I must calculate the number of words that begin with [A ... Z]. For examples.

• There are 3 words that start with A.
• There are 20 words that start with B.
• etc..

Here I leave the solution to the problem. Thanking those who helped me !!

import string


def main():
  try:
    # this initiates the counter with 0 for each letter
    letter_count = {letter: 0 for letter in list(string.ascii_lowercase)}
    with open("bin-nombres.txt", 'r') as fp:
      for line in fp:
        line = line.strip()
        initial = line[0].lower()
        letter_count[initial] += 1  # and here I increment per word


    #iterating over the dictionary to get the key and the value.
    #In the iteration process the values will be added to know the amount of words.
    size = 0
    for key , value in letter_count.items():
      size += value
      print("Names that start with the letter '{}' have {} numbers.".format(key , value))

    print("Total names in the file: {}".format(size))


  except EOFError as e:
    print(e)


if __name__ == "__main__":
  main()

Answer 1

Assume that, there have a list name list which have 3 elements:

list = ["Geeks", "For", "Triks"]

And have a array which have 26 elements.

array = ["0", "0", ......"0", "0"......"0","0"]

array[0] represent the number of words start with A . .................. .................. array[25] represent the number of words start with Z . Then, if list[n][0] start with A then you need to increment array[0] by 1.

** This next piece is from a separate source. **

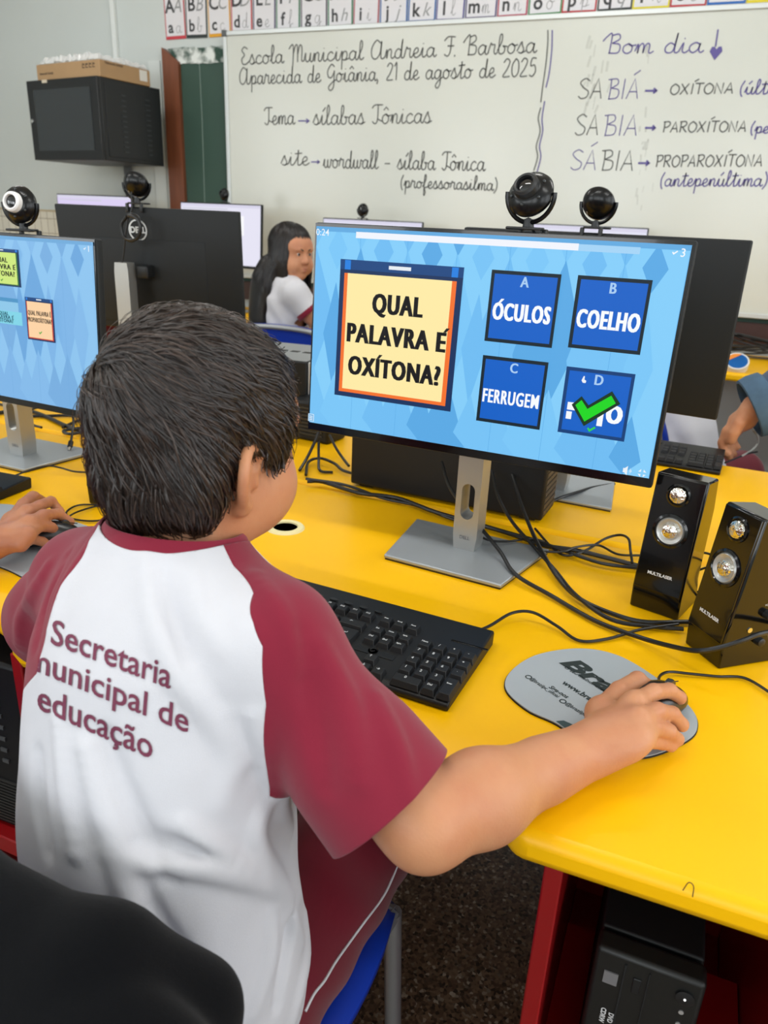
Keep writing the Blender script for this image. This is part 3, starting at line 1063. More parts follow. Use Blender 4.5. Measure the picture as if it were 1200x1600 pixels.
# ================================================================ network cabinet on the wall
m_cab = mat('cabinet_black', '#121416', .4, bump=.03, bscale=400)
m_smoke = mat('smoked_glass', '#2b3033', .12, spec=.6)
cyaw = -.164
ct = thing('network_cabinet', 'black wall cabinet with smoked glass door and vented side, left of the chalkboard', 'cabinet', (-3.214, 3.6, 1.452), cyaw)
CW, CD, CH = .564, .393, .38
MB().box((0, 0, CH/2), (CW, CD, CH)).build('body', m_cab, ct, bevel=.004)
d_ = MB().box((0, -CD/2-.009, CH/2), (CW, .018, CH)).build('door', m_cab, ct, bevel=.003)
MB().box((.0, -CD/2-.0185, CH/2), (CW-.11, .003, CH-.09)).build('glass', m_smoke, d_)
b = MB()
b.lathe([(.009, 0), (.009, .006), (.004, .008)], 16, M=Tm(-CW/2+.022, -CD/2-.018, CH*.5) @ Rm(PI/2, 'X'))
b.build('lock', mat('chrome', '#dddddd', .15, 1.), d_)
MB().box((-CW*.22, -CD/2-.019, CH-.008), (.04, .003, .014)).build('paper_tag', mat('tag_paper', '#cfc3ae', .7), d_)
b = MB()
for col in (-.06, .10):
    for k in range(12):
        b.box((CW/2+.003, col+.0, .05+k*.024), (.006, .030, .006), M=None)
b.build('side_vents', mat('vent_dark', '#2a2e31', .35), ct)
b = MB()
b.box((CW/2+.001, 0, CH/2), (.004, CD-.05, CH-.04))
b.build('side_panel', m_cab, ct, bevel=.001)
MB().box((-.05, .27, CH/2), (.10, .16, .22)).build('wall_bracket', m_cab, ct)
m_card_b = mat('cardboard', '#a88862', .8, var=.06, vscale=15)
bt_ = thing('cardboard_box', 'flat brown cardboard box lying on top of the black wall cabinet', 'box', (-3.185, 3.565, 1.832), cyaw)
bw, bd, bh = .50, .32, .075
MB().box((0, 0, bh/2+.0005), (bw, bd, bh)).build('carton', m_card_b, bt_, bevel=.003)
b = MB()
b.text('Network Switch', .017, Tm(-bw*.34, -bd/2-.0006, .032) @ UP, bold=.0004)
b.text('Network Switch', .017, Tm(bw/2+.0006, -bd*.22, .066) @ Rm(PI/2, 'Z') @ UP, bold=.0004)
for k in range(4):
    x = bw*.255+k*.026
    b.box((x, -bd/2-.0005, .044), (.018, .001, .004))
    b.box((x-.007, -bd/2-.0005, .054), (.003, .001, .02))
    b.box((x+.003, -bd/2-.0005, .058), (.010, .001, .008))
b.build('printing', mat('carton_print', '#4a3a2c', .7), bt_)
MB().box((bw/2+.0006, bd*.36, .045), (.001, .05, .05)).build('sticker', mat('sticker_white', '#d8d6d0', .6), bt_)
# crumpled clear plastic wrap
rnd = random.Random(2)
bm = bmesh.new()
bmesh.ops.create_grid(bm, x_segments=34, y_segments=22, size=.5)
for v in bm.verts:
    e = max(abs(v.co.x), abs(v.co.y))
    v.co.z = .012+.028*rnd.random()+.03*math.exp(-((v.co.x-.02)**2+(v.co.y+.1)**2)*40)-(.03 if e > .46 else 0)
    v.co.x = v.co.x*(bw+.0)+rnd.uniform(-.005, .005)
    v.co.y = v.co.y*(bd+.0)+rnd.uniform(-.005, .005)
    v.co.z = max(v.co.z, .001)
b = MB()
b.bm(bm)
pw = b.build('plastic_wrap', mat('clear_wrap', '#eef0f0', .18, alpha=.55, spec=.8), None, smooth=False)
pw.location = (-3.185, 3.565, 1.832+bh+.001)
pw.rotation_euler = (0, 0, cyaw)
tag(pw, 'crumpled clear plastic wrap heaped on the brown cardboard box', 'plastic wrap')

# ================================================================ webcams
m_cam = mat('webcam_black', '#0c0d0f', .25, spec=.35)
m_lens = mat('lens_glass', '#05060a', .04, coat=1.)
m_ringw = mat('lens_ring_grey', '#3b3e40', .25, .4)


def webcam(label, loc, yaw, pitch, k=1., seen_back=False, ring=False):
    """stands on its clip foot at loc; the lens looks along local -Y"""
    t = thing('webcam', label, 'webcam', loc, yaw)
    t.scale = (k, k, k)
    b = MB()
    b.box((0, -.004, .002), (.052, .012, .004), r=.0018)
    b.box((0, .012, .002), (.03, .03, .004), r=.0018)
    b.box((-.018, .022, -.008), (.007, .008, .02), r=.002)
    b.box((.018, .022, -.008), (.007, .008, .02), r=.002)
    b.tube([(0, .006, .002), (0, .006, .014)], [.008, .0065], 14)
    b.build('clip_foot', m_blk, t)
    b = MB()
    c = Vector((0, .004, .044))
    arc = [c+Vector((.0345*math.sin(a), 0, -.0345*math.cos(a))) for a in [R_(-95+190*i/18) for i in range(19)]]
    b.tube(arc, .0032, 8)
    b.tube([c+Vector((0, 0, -.034)), (0, .006, .01)], .006, 10)
    b.build('yoke', m_cam, t)
    M = Tm(*c) @ Rm(pitch, 'X')
    b = MB()
    b.lathe([(0, .021), (.012, .020), (.022, .015), (.029, .007), (.0315, -.001), (.029, -.007), (.0215, -.0125), (.0175, -.015)], 36, M=M @ Rm(PI/2, 'X') @ Rm(PI, 'X'))
    hd = b.build('camera_body', m_cam, t)
    b = MB()
    b.lathe([(.0175, .012), (.0165, .023), (.014, .0255), (.0115, .025), (.0108, .021)], 32, M=M @ Rm(PI/2, 'X'), ring=True)
    b.build('lens_barrel', mat('ring_white', '#e6e6e6', .4) if ring else m_blk, t)
    b = MB()
    b.lathe([(0, .0235), (.006, .023), (.0112, .0205)], 24, M=M @ Rm(PI/2, 'X'))
    b.build('lens', m_lens, t)
    b = MB()
    for a in range(0, 360, 60):
        q = R_(a+30)
        b.ball((.0225*math.cos(q), -.012, .0225*math.sin(q)), .0024, M=M, u=8, v=6)
    b.build('led', m_ringw, t)
    if seen_back:
        MB().box((.010, .0185, -.006), (.014, .0012, .010), M=M @ Rm(-.35, 'X')).build('label_sticker', mat('sticker_dull', '#b7aa98', .6), t)
    return t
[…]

if array[5] = 7 then it's mean that there are 7 words start with F . This is the straightforward logic for find the result.

Answer 2

So, according to your updated answer (1 word per line, already alphabetically sorted), something like this should work:

import string


def main():
  try:
    # this initiates our counter with 0 for each letter
    letter_count = {letter: 0 for letter in list(string.ascii_lowercase)}
    with open("words.txt", 'r') as fp:
      for line in fp:
        line = line.strip()
        initial = line[0].lower()
        letter_count[initial] += 1  # and here we increment per word

    print(letter_count)

  except EOFError as e:
    print(e)


if __name__ == "__main__":
  main()

UPDATE:

It's good that you don't just want a readymade solution, but your code has a few issues and some points are not super pythonic, that's why I suggested to do it as above. If you really want to go with your solution, you need to fix your counterByLetter function. The problem with it is that you're not actually storing the results anywhere, you're always returning a new array of results for each word. You probably have a word starting with 'z' as the last word of the file, hence the result having 0 as the count for all letters, except 'z', which has one. You need to update your values for the current letter in that function, instead of calculating the whole array at once.

Answer 3

I'd suggest to change a bit your code like this.

Use collection.defaultdic t set to int as value: using the first letter as key of the dictionary you are able to increment its value each there is a match. So:

from collections import defaultdict

Set xs as xs = defaultdict(int)

Change the for i in lines: body to

for i in lines:
  xs[i[0]] += 1

If you print xs at the end of the for loop you'll get something like:

defaultdict(<class 'int'>, {'P': 3, 'G': 2, 'R': 2})

Keys in dict are case sensitive, so, take care of transforming the case, if required.

You don't need an external method to do the counting job.